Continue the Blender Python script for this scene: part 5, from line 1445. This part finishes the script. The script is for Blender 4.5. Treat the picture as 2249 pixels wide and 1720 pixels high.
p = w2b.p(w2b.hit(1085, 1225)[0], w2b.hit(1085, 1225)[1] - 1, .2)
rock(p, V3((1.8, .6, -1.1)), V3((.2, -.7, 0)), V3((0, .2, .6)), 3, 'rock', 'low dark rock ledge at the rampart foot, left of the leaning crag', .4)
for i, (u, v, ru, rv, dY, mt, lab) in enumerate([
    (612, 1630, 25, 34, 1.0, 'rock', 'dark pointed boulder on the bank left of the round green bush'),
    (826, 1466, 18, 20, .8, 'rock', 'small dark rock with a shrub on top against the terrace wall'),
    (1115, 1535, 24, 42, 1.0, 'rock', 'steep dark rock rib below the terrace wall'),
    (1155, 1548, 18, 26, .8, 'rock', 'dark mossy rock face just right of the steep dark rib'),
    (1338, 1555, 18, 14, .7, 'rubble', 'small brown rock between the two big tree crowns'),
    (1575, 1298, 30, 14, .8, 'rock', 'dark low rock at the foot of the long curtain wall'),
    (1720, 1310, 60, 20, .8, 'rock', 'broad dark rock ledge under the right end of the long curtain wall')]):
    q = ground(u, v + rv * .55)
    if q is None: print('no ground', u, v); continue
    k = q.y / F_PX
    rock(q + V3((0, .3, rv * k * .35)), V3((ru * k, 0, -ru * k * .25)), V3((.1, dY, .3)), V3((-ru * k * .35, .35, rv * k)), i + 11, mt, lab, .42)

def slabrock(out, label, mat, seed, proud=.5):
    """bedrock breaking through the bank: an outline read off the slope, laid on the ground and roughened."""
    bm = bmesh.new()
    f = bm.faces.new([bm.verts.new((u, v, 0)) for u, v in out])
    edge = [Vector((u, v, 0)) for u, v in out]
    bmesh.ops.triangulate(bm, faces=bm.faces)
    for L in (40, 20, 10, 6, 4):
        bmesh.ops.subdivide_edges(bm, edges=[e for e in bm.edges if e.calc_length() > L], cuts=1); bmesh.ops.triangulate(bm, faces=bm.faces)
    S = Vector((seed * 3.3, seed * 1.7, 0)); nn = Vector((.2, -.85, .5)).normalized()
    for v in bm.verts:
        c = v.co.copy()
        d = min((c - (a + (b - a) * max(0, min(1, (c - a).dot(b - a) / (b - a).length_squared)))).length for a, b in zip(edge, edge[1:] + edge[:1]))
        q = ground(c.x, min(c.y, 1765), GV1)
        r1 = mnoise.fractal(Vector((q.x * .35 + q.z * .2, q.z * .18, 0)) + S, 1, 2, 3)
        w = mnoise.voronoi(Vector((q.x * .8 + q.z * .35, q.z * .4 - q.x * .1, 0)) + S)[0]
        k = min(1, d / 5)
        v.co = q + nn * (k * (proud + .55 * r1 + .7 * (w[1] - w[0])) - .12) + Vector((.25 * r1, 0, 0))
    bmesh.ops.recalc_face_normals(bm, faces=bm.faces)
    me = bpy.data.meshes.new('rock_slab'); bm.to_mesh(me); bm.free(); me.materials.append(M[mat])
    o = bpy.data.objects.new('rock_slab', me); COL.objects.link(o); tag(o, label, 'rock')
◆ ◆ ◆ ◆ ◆
◆ PROBLEM STATEMENT ◆
Please output the entire listing exactly as it stands.

◆ REPLY ◆
Continue the Blender Python script for this scene: part 5, from line 1445. This part finishes the script. The script is for Blender 4.5. Treat the picture as 2249 pixels wide and 1720 pixels high.
p = w2b.p(w2b.hit(1085, 1225)[0], w2b.hit(1085, 1225)[1] - 1, .2)
rock(p, V3((1.8, .6, -1.1)), V3((.2, -.7, 0)), V3((0, .2, .6)), 3, 'rock', 'low dark rock ledge at the rampart foot, left of the leaning crag', .4)
for i, (u, v, ru, rv, dY, mt, lab) in enumerate([
    (612, 1630, 25, 34, 1.0, 'rock', 'dark pointed boulder on the bank left of the round green bush'),
    (826, 1466, 18, 20, .8, 'rock', 'small dark rock with a shrub on top against the terrace wall'),
    (1115, 1535, 24, 42, 1.0, 'rock', 'steep dark rock rib below the terrace wall'),
    (1155, 1548, 18, 26, .8, 'rock', 'dark mossy rock face just right of the steep dark rib'),
    (1338, 1555, 18, 14, .7, 'rubble', 'small brown rock between the two big tree crowns'),
    (1575, 1298, 30, 14, .8, 'rock', 'dark low rock at the foot of the long curtain wall'),
    (1720, 1310, 60, 20, .8, 'rock', 'broad dark rock ledge under the right end of the long curtain wall')]):
    q = ground(u, v + rv * .55)
    if q is None: print('no ground', u, v); continue
    k = q.y / F_PX
    rock(q + V3((0, .3, rv * k * .35)), V3((ru * k, 0, -ru * k * .25)), V3((.1, dY, .3)), V3((-ru * k * .35, .35, rv * k)), i + 11, mt, lab, .42)

def slabrock(out, label, mat, seed, proud=.5):
    """bedrock breaking through the bank: an outline read off the slope, laid on the ground and roughened."""
    bm = bmesh.new()
    f = bm.faces.new([bm.verts.new((u, v, 0)) for u, v in out])
    edge = [Vector((u, v, 0)) for u, v in out]
    bmesh.ops.triangulate(bm, faces=bm.faces)
    for L in (40, 20, 10, 6, 4):
        bmesh.ops.subdivide_edges(bm, edges=[e for e in bm.edges if e.calc_length() > L], cuts=1); bmesh.ops.triangulate(bm, faces=bm.faces)
    S = Vector((seed * 3.3, seed * 1.7, 0)); nn = Vector((.2, -.85, .5)).normalized()
    for v in bm.verts:
        c = v.co.copy()
        d = min((c - (a + (b - a) * max(0, min(1, (c - a).dot(b - a) / (b - a).length_squared)))).length for a, b in zip(edge, edge[1:] + edge[:1]))
        q = ground(c.x, min(c.y, 1765), GV1)
        r1 = mnoise.fractal(Vector((q.x * .35 + q.z * .2, q.z * .18, 0)) + S, 1, 2, 3)
        w = mnoise.voronoi(Vector((q.x * .8 + q.z * .35, q.z * .4 - q.x * .1, 0)) + S)[0]
        k = min(1, d / 5)
        v.co = q + nn * (k * (proud + .55 * r1 + .7 * (w[1] - w[0])) - .12) + Vector((.25 * r1, 0, 0))
    bmesh.ops.recalc_face_normals(bm, faces=bm.faces)
    me = bpy.data.meshes.new('rock_slab'); bm.to_mesh(me); bm.free(); me.materials.append(M[mat])
    o = bpy.data.objects.new('rock_slab', me); COL.objects.link(o); tag(o, label, 'rock')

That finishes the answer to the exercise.